Wednesday, March 08, 2006

Abramoff Talks













Think Progress reports that Vanity Fair is about to publish an "in-depth interview" with Brokeback Jack "that sheds new light on his cozy relationships with top conservatives including Ken Mehlman, Newt Gingrich, President Bush, Tom DeLay, and Senator Conrad Burns.

A Preview Tease:

On President Bush:

President Bush, who claims not to remember having his picture taken with Abramoff. According to Abramoff, at one time, the president joked with Abramoff about his weight lifting past: “What are you benching, buff guy?”

On former Rove deputy Ken Mehlman:

According to documents obtained by Vanity Fair, Mehlman exchanged e-mail with Abramoff, and did him political favors (such as preventing Clinton administration alumnus Allen Stayman from keeping a State Department job), had Sabbath dinner at Abramoff’s house, and offered to pick up Abramoff’s tab at Signatures, Abramoff’s own restaurant.

On Rep.

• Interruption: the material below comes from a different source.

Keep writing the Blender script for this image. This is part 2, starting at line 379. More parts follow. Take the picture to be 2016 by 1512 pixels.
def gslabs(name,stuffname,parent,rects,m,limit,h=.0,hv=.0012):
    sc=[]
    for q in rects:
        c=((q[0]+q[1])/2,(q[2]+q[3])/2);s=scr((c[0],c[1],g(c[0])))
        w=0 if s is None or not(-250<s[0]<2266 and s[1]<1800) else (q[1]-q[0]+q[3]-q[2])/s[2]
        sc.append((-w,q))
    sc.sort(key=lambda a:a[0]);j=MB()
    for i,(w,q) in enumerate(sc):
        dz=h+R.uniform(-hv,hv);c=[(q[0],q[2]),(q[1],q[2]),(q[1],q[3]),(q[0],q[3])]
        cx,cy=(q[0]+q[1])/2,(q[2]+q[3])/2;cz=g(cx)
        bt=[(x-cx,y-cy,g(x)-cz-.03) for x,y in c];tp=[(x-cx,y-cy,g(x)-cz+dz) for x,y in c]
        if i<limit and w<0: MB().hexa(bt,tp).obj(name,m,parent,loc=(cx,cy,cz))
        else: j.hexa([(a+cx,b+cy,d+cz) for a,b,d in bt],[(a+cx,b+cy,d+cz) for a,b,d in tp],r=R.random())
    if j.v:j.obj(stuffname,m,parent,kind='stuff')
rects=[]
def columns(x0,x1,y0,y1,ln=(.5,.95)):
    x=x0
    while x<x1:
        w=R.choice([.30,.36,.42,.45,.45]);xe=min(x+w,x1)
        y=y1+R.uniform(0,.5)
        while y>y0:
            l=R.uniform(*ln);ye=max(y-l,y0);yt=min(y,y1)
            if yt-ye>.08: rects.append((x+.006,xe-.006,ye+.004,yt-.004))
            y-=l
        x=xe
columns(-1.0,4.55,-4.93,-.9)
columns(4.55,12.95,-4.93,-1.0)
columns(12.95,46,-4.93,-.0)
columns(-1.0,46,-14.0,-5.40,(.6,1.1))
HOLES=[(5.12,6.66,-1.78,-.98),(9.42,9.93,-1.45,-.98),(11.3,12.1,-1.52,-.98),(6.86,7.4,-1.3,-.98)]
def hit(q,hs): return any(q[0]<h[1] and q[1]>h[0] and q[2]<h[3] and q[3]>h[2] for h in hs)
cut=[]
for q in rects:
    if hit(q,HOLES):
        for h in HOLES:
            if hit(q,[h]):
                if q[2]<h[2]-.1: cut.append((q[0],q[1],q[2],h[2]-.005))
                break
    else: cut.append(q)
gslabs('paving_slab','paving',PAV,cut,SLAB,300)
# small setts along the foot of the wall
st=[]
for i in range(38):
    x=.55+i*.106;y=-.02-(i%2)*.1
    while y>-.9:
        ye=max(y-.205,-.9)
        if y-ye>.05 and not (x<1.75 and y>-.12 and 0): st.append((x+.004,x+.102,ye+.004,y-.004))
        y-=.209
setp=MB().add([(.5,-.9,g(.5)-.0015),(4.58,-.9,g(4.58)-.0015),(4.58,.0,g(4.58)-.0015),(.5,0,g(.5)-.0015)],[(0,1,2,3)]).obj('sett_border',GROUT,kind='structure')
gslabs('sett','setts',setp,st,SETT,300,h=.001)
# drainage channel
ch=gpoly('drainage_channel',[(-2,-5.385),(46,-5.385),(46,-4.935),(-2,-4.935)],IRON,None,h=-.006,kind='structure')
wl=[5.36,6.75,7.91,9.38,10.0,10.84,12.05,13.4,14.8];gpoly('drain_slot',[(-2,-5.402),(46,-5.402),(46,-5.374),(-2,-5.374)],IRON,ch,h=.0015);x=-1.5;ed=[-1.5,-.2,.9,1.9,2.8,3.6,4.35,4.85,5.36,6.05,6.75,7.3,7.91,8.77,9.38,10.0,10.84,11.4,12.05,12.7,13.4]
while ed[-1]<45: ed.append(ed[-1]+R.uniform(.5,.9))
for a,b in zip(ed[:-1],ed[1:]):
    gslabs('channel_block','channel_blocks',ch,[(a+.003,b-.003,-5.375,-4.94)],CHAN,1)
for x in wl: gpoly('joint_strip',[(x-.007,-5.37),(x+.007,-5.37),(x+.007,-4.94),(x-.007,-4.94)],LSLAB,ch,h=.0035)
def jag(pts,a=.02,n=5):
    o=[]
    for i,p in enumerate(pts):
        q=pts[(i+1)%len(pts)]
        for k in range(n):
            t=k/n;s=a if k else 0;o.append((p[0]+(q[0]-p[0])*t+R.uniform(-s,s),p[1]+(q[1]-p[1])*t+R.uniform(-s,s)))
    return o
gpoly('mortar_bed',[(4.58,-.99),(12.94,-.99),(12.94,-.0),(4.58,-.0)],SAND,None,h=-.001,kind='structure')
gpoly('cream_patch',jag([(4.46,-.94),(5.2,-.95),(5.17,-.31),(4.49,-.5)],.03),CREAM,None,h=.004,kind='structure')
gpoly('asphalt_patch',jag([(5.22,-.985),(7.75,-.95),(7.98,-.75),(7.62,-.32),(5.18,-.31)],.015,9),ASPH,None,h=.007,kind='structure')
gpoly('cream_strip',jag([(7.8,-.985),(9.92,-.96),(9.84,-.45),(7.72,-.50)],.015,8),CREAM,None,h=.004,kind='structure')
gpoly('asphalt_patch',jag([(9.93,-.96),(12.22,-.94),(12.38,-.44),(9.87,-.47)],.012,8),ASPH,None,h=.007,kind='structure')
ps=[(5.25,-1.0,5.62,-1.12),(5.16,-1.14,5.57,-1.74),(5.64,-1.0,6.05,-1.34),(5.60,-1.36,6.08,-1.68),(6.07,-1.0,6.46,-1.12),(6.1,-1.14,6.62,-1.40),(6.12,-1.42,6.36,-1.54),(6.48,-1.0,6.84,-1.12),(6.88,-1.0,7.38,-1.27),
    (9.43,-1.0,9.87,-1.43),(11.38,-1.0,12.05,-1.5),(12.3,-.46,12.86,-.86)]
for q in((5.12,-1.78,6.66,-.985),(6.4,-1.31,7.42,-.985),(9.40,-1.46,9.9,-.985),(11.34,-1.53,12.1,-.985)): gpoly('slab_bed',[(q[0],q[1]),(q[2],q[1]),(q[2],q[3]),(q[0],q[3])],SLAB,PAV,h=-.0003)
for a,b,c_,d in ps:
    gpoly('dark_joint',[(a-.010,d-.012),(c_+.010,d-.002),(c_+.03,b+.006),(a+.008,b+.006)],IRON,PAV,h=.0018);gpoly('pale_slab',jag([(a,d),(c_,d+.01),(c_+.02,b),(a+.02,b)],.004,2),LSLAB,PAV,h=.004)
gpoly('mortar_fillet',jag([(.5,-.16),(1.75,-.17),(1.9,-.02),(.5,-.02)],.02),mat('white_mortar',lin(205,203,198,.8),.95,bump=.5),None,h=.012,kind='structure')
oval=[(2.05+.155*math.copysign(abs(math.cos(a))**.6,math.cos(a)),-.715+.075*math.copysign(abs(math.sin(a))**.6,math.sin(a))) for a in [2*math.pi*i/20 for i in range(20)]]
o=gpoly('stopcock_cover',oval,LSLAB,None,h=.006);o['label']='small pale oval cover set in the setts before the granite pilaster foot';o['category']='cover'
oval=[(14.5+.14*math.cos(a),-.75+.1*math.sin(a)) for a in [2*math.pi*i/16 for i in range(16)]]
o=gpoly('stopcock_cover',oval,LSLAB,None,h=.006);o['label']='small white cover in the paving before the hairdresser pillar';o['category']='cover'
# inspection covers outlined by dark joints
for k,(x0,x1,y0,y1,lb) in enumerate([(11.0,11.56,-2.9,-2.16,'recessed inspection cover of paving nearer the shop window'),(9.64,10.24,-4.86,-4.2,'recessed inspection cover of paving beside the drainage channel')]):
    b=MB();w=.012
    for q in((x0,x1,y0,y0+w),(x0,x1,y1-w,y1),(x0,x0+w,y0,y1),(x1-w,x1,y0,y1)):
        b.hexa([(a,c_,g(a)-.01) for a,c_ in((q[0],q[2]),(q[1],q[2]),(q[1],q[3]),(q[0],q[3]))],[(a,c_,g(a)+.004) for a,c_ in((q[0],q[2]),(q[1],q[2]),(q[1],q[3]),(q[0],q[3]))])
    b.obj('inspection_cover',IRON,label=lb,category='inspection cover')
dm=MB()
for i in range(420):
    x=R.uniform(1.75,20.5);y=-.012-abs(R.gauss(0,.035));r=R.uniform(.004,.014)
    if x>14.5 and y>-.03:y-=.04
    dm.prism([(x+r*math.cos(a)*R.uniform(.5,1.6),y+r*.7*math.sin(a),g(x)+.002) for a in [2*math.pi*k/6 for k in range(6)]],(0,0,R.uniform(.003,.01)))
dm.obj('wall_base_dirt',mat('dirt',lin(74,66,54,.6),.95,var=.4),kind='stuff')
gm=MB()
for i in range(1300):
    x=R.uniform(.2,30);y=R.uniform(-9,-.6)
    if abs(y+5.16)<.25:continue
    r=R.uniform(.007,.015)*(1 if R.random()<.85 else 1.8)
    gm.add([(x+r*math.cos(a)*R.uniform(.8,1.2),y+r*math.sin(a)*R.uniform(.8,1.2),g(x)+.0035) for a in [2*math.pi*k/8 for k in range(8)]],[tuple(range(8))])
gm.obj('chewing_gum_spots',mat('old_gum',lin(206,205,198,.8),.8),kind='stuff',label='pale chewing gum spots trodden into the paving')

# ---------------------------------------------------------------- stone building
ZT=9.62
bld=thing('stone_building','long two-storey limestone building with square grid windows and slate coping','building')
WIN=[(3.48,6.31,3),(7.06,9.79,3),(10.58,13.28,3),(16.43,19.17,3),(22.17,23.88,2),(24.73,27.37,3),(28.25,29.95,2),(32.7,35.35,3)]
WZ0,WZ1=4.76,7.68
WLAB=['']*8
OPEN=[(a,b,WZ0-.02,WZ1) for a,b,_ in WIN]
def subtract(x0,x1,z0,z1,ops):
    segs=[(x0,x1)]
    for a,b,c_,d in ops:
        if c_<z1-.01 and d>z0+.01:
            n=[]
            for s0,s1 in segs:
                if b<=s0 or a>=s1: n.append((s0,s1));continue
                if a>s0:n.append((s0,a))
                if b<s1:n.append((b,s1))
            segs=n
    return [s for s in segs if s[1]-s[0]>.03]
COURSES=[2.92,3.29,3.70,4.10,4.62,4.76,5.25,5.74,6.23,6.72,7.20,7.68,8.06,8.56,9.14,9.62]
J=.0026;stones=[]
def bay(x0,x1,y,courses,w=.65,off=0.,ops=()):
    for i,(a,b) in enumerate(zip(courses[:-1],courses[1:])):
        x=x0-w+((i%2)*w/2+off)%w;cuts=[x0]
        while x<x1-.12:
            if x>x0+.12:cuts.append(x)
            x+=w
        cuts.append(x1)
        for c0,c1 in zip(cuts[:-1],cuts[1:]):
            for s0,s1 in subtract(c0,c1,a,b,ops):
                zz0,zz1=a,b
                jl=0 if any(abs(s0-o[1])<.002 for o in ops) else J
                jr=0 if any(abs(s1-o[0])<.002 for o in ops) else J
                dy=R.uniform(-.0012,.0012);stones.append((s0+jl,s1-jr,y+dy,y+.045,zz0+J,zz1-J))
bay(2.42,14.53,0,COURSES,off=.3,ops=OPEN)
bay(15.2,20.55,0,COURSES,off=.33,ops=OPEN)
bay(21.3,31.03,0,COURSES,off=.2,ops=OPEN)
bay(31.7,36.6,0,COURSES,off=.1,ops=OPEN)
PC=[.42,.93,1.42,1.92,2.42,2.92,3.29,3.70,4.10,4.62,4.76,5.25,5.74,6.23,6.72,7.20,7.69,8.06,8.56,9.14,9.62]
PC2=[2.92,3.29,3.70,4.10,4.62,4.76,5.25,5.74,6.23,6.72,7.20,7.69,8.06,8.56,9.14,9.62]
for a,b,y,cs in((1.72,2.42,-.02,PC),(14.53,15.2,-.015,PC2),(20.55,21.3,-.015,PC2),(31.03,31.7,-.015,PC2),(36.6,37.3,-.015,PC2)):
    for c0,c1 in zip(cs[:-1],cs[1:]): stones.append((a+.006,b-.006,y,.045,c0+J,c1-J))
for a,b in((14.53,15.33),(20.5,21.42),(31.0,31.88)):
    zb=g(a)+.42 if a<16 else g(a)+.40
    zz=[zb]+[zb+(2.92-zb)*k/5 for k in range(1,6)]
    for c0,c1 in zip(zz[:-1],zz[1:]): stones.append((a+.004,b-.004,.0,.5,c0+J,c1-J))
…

Tom DeLay (R-TX):

Abramoff has “admired Tom DeLay and his family from the first meeting with him,” he tells Margolick. “We would sit and talk about the Bible. We would sit and talk about opera. We would sit and talk about golf,” Abramoff recalls. “I mean, we talked about philosophy and politics.”

On Newt Gingrich:

Newt Gingrich, whose spokesman Rick Tyler tells Margolick that “Before [Abramoff’s] picture appeared on TV and in the newspapers, Newt wouldn’t have known him if he fell across him. He hadn’t seen him in 10 years.” A rankled Abramoff says “I have more pictures of [Newt] than I have of my wife.”

On Sen. Conrad Burns (R-MT):

Abramoff says: “Every appropriation we wanted [from Burns’s committee] we got. Our staffs were as close as they could be. They practically used Signatures as their cafeteria. I mean, it’s a little difficult for him to run from that record.”

Despite the magnitude of his crimes, however, Abramoff says that imprisoning him would only deprive society of his teaching and/or janitorial talents:

Abramoff … tells [Vanity Fair] that sending him to prison is “stupid,” saying, “Let me teach English, history, music. Or let me sweep floors at the reservation. Instead you’ll be paying to feed me to sit in a jail.”